Would you be able to tell me the difference between 10-bit 2 plane vs 10-bit 3 plane? I've never seen plances in relation to colour bits. Thanks again.
 

koala

Active Member
This is about internal memory layout of one video frame. In short, it's the number of arrays used for storage. In a 3 plane color format, luma (brightness information) is stored in one plane, and the two chroma components (Cr and Cb) each in a separate plane. In a 2 plane color format, the two Cr and Cb components are merged into one array, so it's one plane for luma and one plane for chroma.
This might be relevant for hardware processing - some hardware has accelerated/generic support for one layout, but not for the other. And it is relevant if some processing step supports one format but not the other, so each frame has to be converted to the supported format.
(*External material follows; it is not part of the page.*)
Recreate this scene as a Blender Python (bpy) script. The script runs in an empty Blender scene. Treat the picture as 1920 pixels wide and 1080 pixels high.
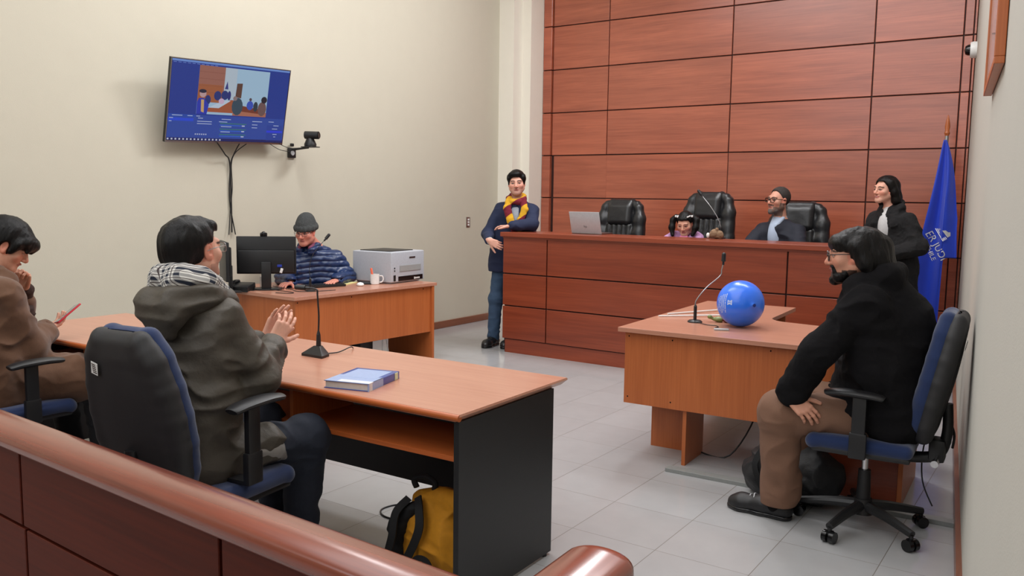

In general, you want the same format throughout the whole processing chain to avoid conversions, and it should be the one that's best and completely supported by the hardware. For 8-bit format that's NV12, for 10-bit format that's p010.

In depth explanation about color formats:
 

Ethan2Piece

New Member
This is about internal memory layout of one video frame. In short, it's the number of arrays used for storage. In a 3 plane color format, luma (brightness information) is stored in one plane, and the two chroma components (Cr and Cb) each in a separate plane. In a 2 plane color format, the two Cr and Cb components are merged into one array, so it's one plane for luma and one plane for chroma.
This might be relevant for hardware processing - some hardware has accelerated/generic support for one layout, but not for the other. And it is relevant if some processing step supports one format but not the other, so each frame has to be converted to the supported format.

In general, you want the same format throughout the whole processing chain to avoid conversions, and it should be the one that's best and completely supported by the hardware. For 8-bit format that's NV12, for 10-bit format that's p010.

In depth explanation about color formats:
Thanks for the detailed response! I’m going to have to read that back a few times to properly understand ahah. Appreciate the help.